As you get more used to being blind, your character starts to compensate and to "see" in different ways. In a short amount of time you start to get flashes in the shape of the thing you bump into, like walking into someone will flash a humanoid shape in the blackness which will fade quickly. As you get more used to your condition, you develop area memory, and things you bump into or roads and paths you walk on you learn the place of and can start to "see" all the time in a kind of black and white outline. Moving to areas you have never been while blind will blur to blackness though, depending on how far you go.

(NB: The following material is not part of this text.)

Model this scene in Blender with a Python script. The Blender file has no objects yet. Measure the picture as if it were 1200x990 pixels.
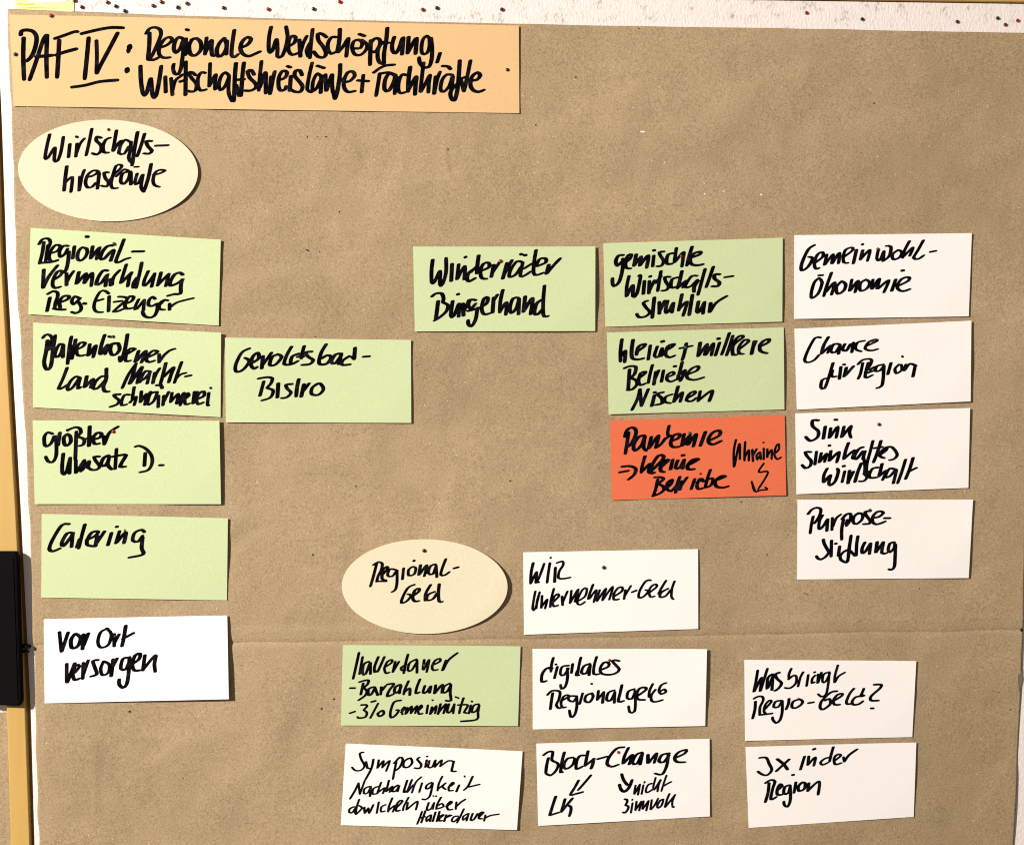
import bpy, bmesh, math, random
import numpy as np
from mathutils import Vector, noise
random.seed(7)
sc = bpy.context.scene
COL = sc.collection

# ------------------------------------------------------------------ camera, light, exposure
CAM_D = 1.55
cam_d = bpy.data.cameras.new('camera'); cam = bpy.data.objects.new('camera', cam_d); COL.objects.link(cam)
cam.location = (0, -CAM_D, 0); cam.rotation_euler = (math.radians(90), 0, 0)
cam_d.sensor_fit = 'HORIZONTAL'; cam_d.sensor_width = 36
cam_d.lens = 36 * (CAM_D - 0.004) / 1.2
sc.cycles.filter_width = 1.1
cam_d.clip_start = 0.05; cam_d.clip_end = 50
sc.camera = cam

w = bpy.data.worlds.new('World'); sc.world = w; w.use_nodes = True
bg = w.node_tree.nodes['Background']
bg.inputs[0].default_value = (1.0, 0.90, 0.80, 1); bg.inputs[1].default_value = 0.22

def lamp(name, loc, target, power, size, color):
    d = bpy.data.lights.new(name, 'AREA'); d.shape = 'DISK'; d.size = size; d.energy = power; d.color = color
    o = bpy.data.objects.new(name, d); COL.objects.link(o); o.location = loc
    o.rotation_euler = (Vector(target) - Vector(loc)).to_track_quat('-Z', 'Y').to_euler()
    return o
lamp('room_lamp', (-3.3, -3.2, 1.4), (0, 0, 0), 415, 0.22, (1.0, 0.925, 0.845))

sc.view_settings.view_transform = 'Standard'; sc.view_settings.look = 'None'
sc.view_settings.exposure = 0.0; sc.view_settings.gamma = 1.0

# ------------------------------------------------------------------ helpers
def P(px, py, depth=0.0):
    """place on the board: millimetres from its top left corner, depth in mm in front of the board"""
    return ((px - 600) / 1000.0, -depth / 1000.0, (495 - py) / 1000.0)

def new_mat(name, color, rough=0.8, spec=0.3):
    m = bpy.data.materials.new(name); m.use_nodes = True
    b = m.node_tree.nodes['Principled BSDF']
    b.inputs['Base Color'].default_value = (*color, 1); b.inputs['Roughness'].default_value = rough
    b.inputs['Specular IOR Level'].default_value = spec
    return m, m.node_tree, b

def tex_noise(nt, coord, scale, detail=3, rough=0.55, vec_scale=None, rot=None):
    n = nt.nodes.new('ShaderNodeTexNoise'); n.inputs['Scale'].default_value = scale
    n.inputs['Detail'].default_value = detail; n.inputs['Roughness'].default_value = rough
    src = coord
    if vec_scale or rot:
        mp = nt.nodes.new('ShaderNodeMapping')
        if vec_scale: mp.inputs['Scale'].default_value = vec_scale
        if rot: mp.inputs['Rotation'].default_value = rot
        nt.links.new(coord, mp.inputs['Vector']); src = mp.outputs[0]
    nt.links.new(src, n.inputs['Vector'])
    return n.outputs['Fac']

def ramp(nt, fac, stops):
    r = nt.nodes.new('ShaderNodeValToRGB'); e = r.color_ramp.elements
    e[0].position, e[0].color = stops[0][0], (*stops[0][1], 1)
    e[1].position, e[1].color = stops[-1][0], (*stops[-1][1], 1)
    for p, c in stops[1:-1]:
        q = e.new(p); q.color = (*c, 1)
    nt.links.new(fac, r.inputs[0]); return r.outputs[0]

def mix(nt, a, b, fac, mode='MIX'):
    m = nt.nodes.new('ShaderNodeMix'); m.data_type = 'RGBA'; m.blend_type = mode
    if isinstance(fac, (int, float)): m.inputs[0].default_value = fac
    else: nt.links.new(fac, m.inputs[0])
    for i, v in ((6, a), (7, b)):
        if isinstance(v, tuple): m.inputs[i].default_value = (*v, 1)
        else: nt.links.new(v, m.inputs[i])
    return m.outputs[2]

def bump(nt, h, dist, strength, bsdf, prev=None):
    b = nt.nodes.new('ShaderNodeBump'); b.inputs['Distance'].default_value = dist; b.inputs['Strength'].default_value = strength
    nt.links.new(h, b.inputs['Height'])
    if prev: nt.links.new(prev, b.inputs['Normal'])
    nt.links.new(b.outputs[0], bsdf.inputs['Normal']); return b.outputs[0]

def geo_coord(nt):
    return nt.nodes.new('ShaderNodeNewGeometry').outputs['Position']

G1 = (1, 1, 1)
def card_mat(name, color, tint=0.035, seed=0, grain=0.7):
    m, nt, b = new_mat(name, color, 0.75, 0.25)
    c = geo_coord(nt)
    f1 = tex_noise(nt, c, 9 + seed, 3); f2 = tex_noise(nt, c, 620, 3, 0.7); f3 = tex_noise(nt, c, 380, 2)
    lo = tuple(x * (1 - tint) for x in color)
    col = mix(nt, color, lo, f1)
    g = ramp(nt, f2, [(0.3, (0.82,)*3), (0.7, (1.0,)*3)])
    col = mix(nt, col, g, grain, 'MULTIPLY')
    nt.links.new(col, b.inputs['Base Color'])
    p = bump(nt, f2, 0.00012, 0.6, b)
    bump(nt, f3, 0.0002, 0.35, b, p)
    return m

M = {}
M['white'] = card_mat('white_card', (0.86, 0.828, 0.805), grain=0.28)
M['green'] = card_mat('pale_green_card', (0.55, 0.638, 0.362), 0.06, 1)
M['peach'] = card_mat('peach_card', (0.70, 0.455, 0.225), 0.05, 2)
M['red'] = card_mat('orange_red_card', (0.74, 0.155, 0.066), 0.08, 3)
M['cream'] = card_mat('cream_card', (0.69, 0.60, 0.44), 0.03, 4)
M['cream2'] = card_mat('warm_cream_card', (0.735, 0.665, 0.475), 0.04, 5)

# marker ink: nearly black, with the grey gloss of overlapping strokes painted in as random patches
m, nt, b = new_mat('marker_ink', (0.002, 0.002, 0.002), 0.8, 0.02); M['ink'] = m
c = geo_coord(nt)
nt.links.new(ramp(nt, tex_noise(nt, c, 140, 3), [(0.45, (0.0012, 0.0012, 0.0016)), (0.62, (0.006, 0.005, 0.008)), (0.80, (0.022, 0.018, 0.026))]), b.inputs['Base Color'])

# kraft paper
m, nt, b = new_mat('kraft_paper', (0.36, 0.24, 0.13), 0.72, 0.25); M['kraft'] = m
c = geo_coord(nt)
big = tex_noise(nt, c, 2.6, 4, 0.6)
mid = tex_noise(nt, c, 22, 4, 0.6)
pt = nt.nodes.new('ShaderNodeTexNoise'); pt.inputs['Scale'].default_value = 13; pt.inputs['Detail'].default_value = 5; pt.inputs['Roughness'].default_value = 0.62; pt.inputs['Distortion'].default_value = 0.9
pm = nt.nodes.new('ShaderNodeMapping'); pm.inputs['Rotation'].default_value = (0, 0.55, 0); pm.inputs['Scale'].default_value = (0.75, 1, 1.5)
nt.links.new(c, pm.inputs['Vector']); nt.links.new(pm.outputs[0], pt.inputs['Vector'])
crumple_sheen = pt.outputs['Fac']
fine = tex_noise(nt, c, 560, 4, 0.8)
fib = tex_noise(nt, c, 260, 3, 0.6, (1, 1, 3.2), (0, 0.35, 0))
col = ramp(nt, big, [(0.30, (0.335, 0.242, 0.136)), (0.70, (0.430, 0.314, 0.188))])
col = mix(nt, col, ramp(nt, mid, [(0.3, (0.93,)*3), (0.7, (1.0,)*3)]), 0.8, 'MULTIPLY')
col = mix(nt, col, ramp(nt, crumple_sheen, [(0.36, (0.93, 0.92, 0.90)), (0.50, (0.97, 0.97, 0.965)), (0.56, (1.03, 1.035, 1.045)), (0.68, (1.06, 1.065, 1.08))]), 0.45, 'MULTIPLY')  # sheen and shade of crumpled facets painted into the colour as soft patches
col = mix(nt, col, ramp(nt, fine, [(0.34, (0.42, 0.39, 0.35)), (0.45, (0.86,)*3), (0.55, (0.98,)*3), (0.66, (1.30, 1.28, 1.24))]), 0.85, 'MULTIPLY')
col = mix(nt, col, ramp(nt, fib, [(0.66, (0, 0, 0)), (0.78, (0.10, 0.085, 0.06))]), 1.0, 'ADD')
vor = nt.nodes.new('ShaderNodeTexVoronoi'); vor.inputs['Scale'].default_value = 120; nt.links.new(c, vor.inputs['Vector'])
col = mix(nt, col, ramp(nt, vor.outputs['Distance'], [(0.04, (0.40, 0.35, 0.28)), (0.10, G1)]), 0.6, 'MULTIPLY')
vor2 = nt.nodes.new('ShaderNodeTexVoronoi'); vor2.inputs['Scale'].default_value = 70; nt.links.new(c, vor2.inputs['Vector'])
col = mix(nt, col, ramp(nt, vor2.outputs['Distance'], [(0.035, (0.32, 0.28, 0.22)), (0.065, (0, 0, 0))]), 0.8, 'ADD')
nt.links.new(col, b.inputs['Base Color'])
p = bump(nt, fine, 0.0005, 0.4, b)
p = bump(nt, mid, 0.005, 0.35, b, p)
cr = nt.nodes.new('ShaderNodeTexNoise'); cr.noise_type = 'RIDGED_MULTIFRACTAL'; cr.inputs['Scale'].default_value = 7; cr.inputs['Detail'].default_value = 2
nt.links.new(c, cr.inputs['Vector'])
p = bump(nt, cr.outputs[0], 0.006, 0.6, b, p)

# white pin board felt, pricked all over
m, nt, b = new_mat('white_board_foam', (0.80, 0.74, 0.72), 0.85, 0.2); M['foam'] = m
c = geo_coord(nt)
s1 = tex_noise(nt, c, 380, 3, 0.6, (1, 1, 0.45), (0, 0.5, 0)); s2 = tex_noise(nt, c, 60, 2)
mk0 = nt.nodes.new('ShaderNodeMath'); mk0.operation = 'MULTIPLY'; nt.links.new(s1, mk0.inputs[0]); nt.links.new(s2, mk0.inputs[1])
sx = nt.nodes.new('ShaderNodeSeparateXYZ'); nt.links.new(c, sx.inputs[0])
mr = nt.nodes.new('ShaderNodeMapRange'); mr.inputs['From Min'].default_value = 0.42; mr.inputs['From Max'].default_value = 0.475; mr.inputs['To Min'].default_value = 0.45
nt.links.new(sx.outputs['Z'], mr.inputs['Value'])   # the top edge is the part pricked by years of pins
mk = nt.nodes.new('ShaderNodeMath'); mk.operation = 'MULTIPLY'; nt.links.new(mk0.outputs[0], mk.inputs[0]); nt.links.new(mr.outputs[0], mk.inputs[1])
col = ramp(nt, mk.outputs[0], [(0.12, (0.76, 0.70, 0.67)), (0.30, (0.72, 0.66, 0.635)), (0.42, (0.42, 0.37, 0.34))])
nt.links.new(col, b.inputs['Base Color'])
bump(nt, s1, 0.0012, 0.7, b)

# yellow lacquered wood
m, nt, b = new_mat('yellow_wood', (0.82, 0.50, 0.12), 0.45, 0.4); M['wood'] = m
c = geo_coord(nt)
g = tex_noise(nt, c, 60, 4, 0.6, (1, 1, 0.06))
nt.links.new(ramp(nt, g, [(0.3, (0.47, 0.29, 0.075)), (0.7, (0.54, 0.34, 0.10))]), b.inputs['Base Color'])
bump(nt, g, 0.0004, 0.4, b)
m, nt, b = new_mat('gap_shade', (0.20, 0.105, 0.02), 0.6, 0.3); M['gap_dark'] = m  # dark brown that paints the shade in the gap beside the post
m, nt, b = new_mat('black_plastic', (0.004, 0.0035, 0.004), 0.9, 0.05); M['black'] = m
nt_c = geo_coord(nt); bump(nt, tex_noise(nt, nt_c, 500, 2), 0.0003, 0.4, b)
m, nt, b = new_mat('back_wall', (0.50, 0.36, 0.22), 0.9); M['wall'] = m
nt.links.new(ramp(nt, tex_noise(nt, geo_coord(nt), 30, 4), [(0.3, (0.46, 0.32, 0.19)), (0.7, (0.55, 0.40, 0.25))]), b.inputs['Base Color'])
m, nt, b = new_mat('yellow_paper', (0.82, 0.60, 0.18), 0.7); M['ynote'] = m
nt.links.new(ramp(nt, tex_noise(nt, geo_coord(nt), 45, 3, 0.5, (1, 1, 2.5)), [(0.35, (0.82, 0.64, 0.24)), (0.7, (0.86, 0.72, 0.36))]), b.inputs['Base Color'])
m, nt, b = new_mat('mustard_print', (0.62, 0.42, 0.05), 0.7); M['mustard'] = m
m, nt, b = new_mat('hole', (0.03, 0.02, 0.014), 0.9); M['hole'] = m
m, nt, b = new_mat('stain', (0.16, 0.12, 0.09), 0.8); M['stain'] = m
for n, cc in (('pin_red', (0.10, 0.004, 0.004)), ('pin_bright_red', (0.30, 0.010, 0.006)), ('pin_black', (0.006, 0.006, 0.008)),
              ('pin_blue', (0.006, 0.010, 0.035)), ('pin_green', (0.006, 0.028, 0.018)), ('pin_teal', (0.01, 0.07, 0.06)), ('pin_pale_green', (0.40, 0.50, 0.22))):
    M[n] = new_mat(n, cc, 0.28, 0.5)[0]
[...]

Eventually you can start to see everything, even new locations, in a permanent, but still vague, black and white outline because your non-visual senses pick up. You can "see" moving objects very well, and can dimly make out the surrounding area, even if it is unfamiliar, just by listening. Eventually you can get so attuned to your other senses that you can see almost normally again, albeit with blurring and distortion and whatnot.
Why would you willingly go blind then? Well, aside from Roleplaying reasons, you could also add other unusual incentives such as the ability to "see" smells as clouds of gases in the air, the ability to hear things from much farther away than normal people, an immunity to being blinded by light, better "vision" in darkness, heat detection, and more.